Vale mencionar que o filme foi escrito por Wentworth Miller, mais conhecido por ser protagonista da série Prison Break. Ele originalmente escreveu o roteiro com um pseudônimo, e acabou na lista negra dos dez melhores roteiros não produzidos em 2010 — depois de ver o filme, entendemos por quê.
A história é sobre India Stoker (Mia Wasikowska), uma menina introspectiva e com tendências mórbidas que geralmente a afastam das outras pessoas. Depois que ser pai morre em um acidente de carro, seu tio Charlie (Matthew Goode, que foi o Ozymandias em Watchmen), vem morar com ela e sua emocionalmente instável mãe, Evelyn (Nicole Kidman). India começa a suspeitar das intenções desse misterioso tio, que até então ela nem sabia que existia.
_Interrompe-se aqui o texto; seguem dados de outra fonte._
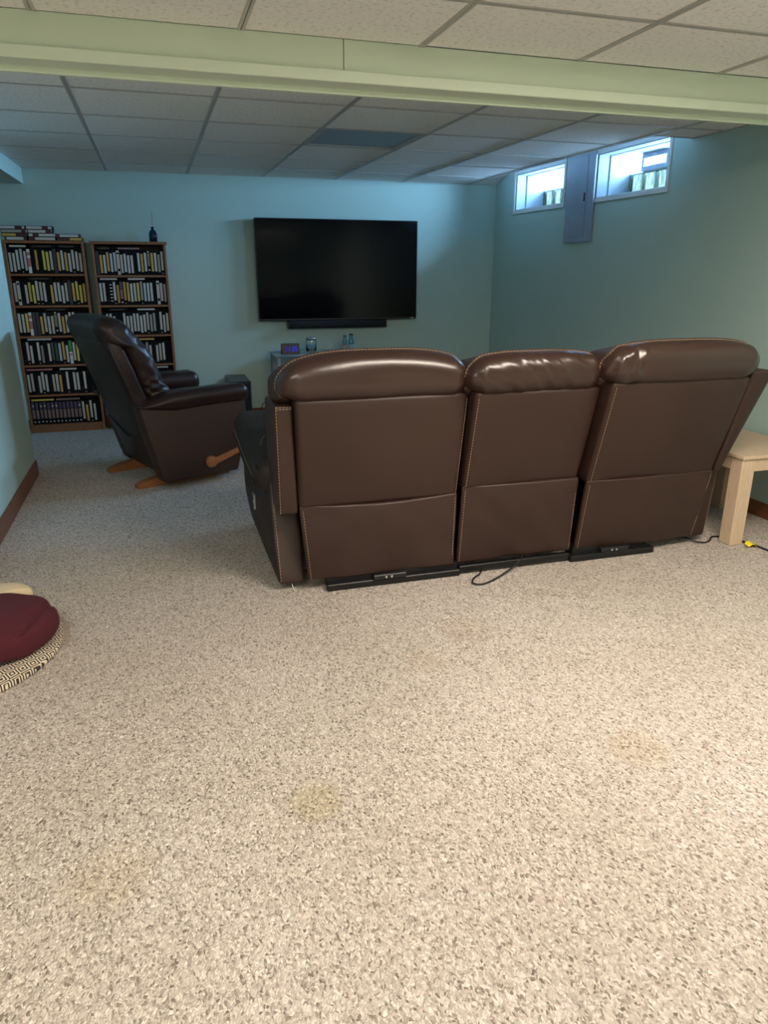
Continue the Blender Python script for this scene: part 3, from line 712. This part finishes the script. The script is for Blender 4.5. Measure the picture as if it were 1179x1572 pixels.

Mas em vez de sentir medo ou preocupação por isso, India, que não tem amigos, se vê encantada por ele.
As performances de Goode e Wasikowska elevam o charme corruptor do filme, que toca sutilmente nos ritos de passagem da juventude para a vida adulta, e com habilidade distorce tudo. O despertar sexual de India é desencadeado pela chegada do tio, que à primeira vista parece um homem vivido e carismático, e as cenas entre os dois são cheias de conotações incestuosas. Esses momentos são inquietantes, não por revelarem suas intenções ativamente, mas por deixarem os sentimentos obscuros subentendidos. A grande tensão da história não é o que se mostra na tela, mas o que se esconde por trás das cortinas. Inclusive o tio Charlie aqui é fortemente inspirado no tio Charlie interpretado por Joseph Cotten do filme A Sombra de uma Dúvida, de Alfred Hitchcock.
A isso se soma a difícil relação entre India e sua mãe, que sente ciúmes da aproximação da filha com o tio — que ela enxerga como uma versão mais jovem e luxuriosa de seu falecido marido.
Evelyn talvez seja o elemento mais destoante no filme, e por isso mesmo acaba se tornando uma peça-chave para a história. Kidman provoca uma estranheza relevante com sua personagem, e passa grande parte do tempo em silêncio, olhando através das frestas da corrupção — outra stalker, sim. Quando ela finalmente libera a frustração que esconde por trás de seu coração de sorvete, vemos a atriz em seu melhor momento, vomitando palavras de raiva, desespero e anseio maternal contra sua filha igualmente frívola.
Segredos de Sangue é um daqueles suspenses que desperta sensações conflitantes o tempo todo; sombrio, atmosférico, que além do suspense hitchcockiano, ainda se sente um pouco como um clássico giallo de Dario Argento. É o casamento perfeito de imagens opulentas, sonoridade envolvente, diálogos inquietantes e performances fascinantes, que explora de forma intensa a escuridão dentro de nós e os segredos que guardamos, e ainda é um tremendo filme sobre assassinos.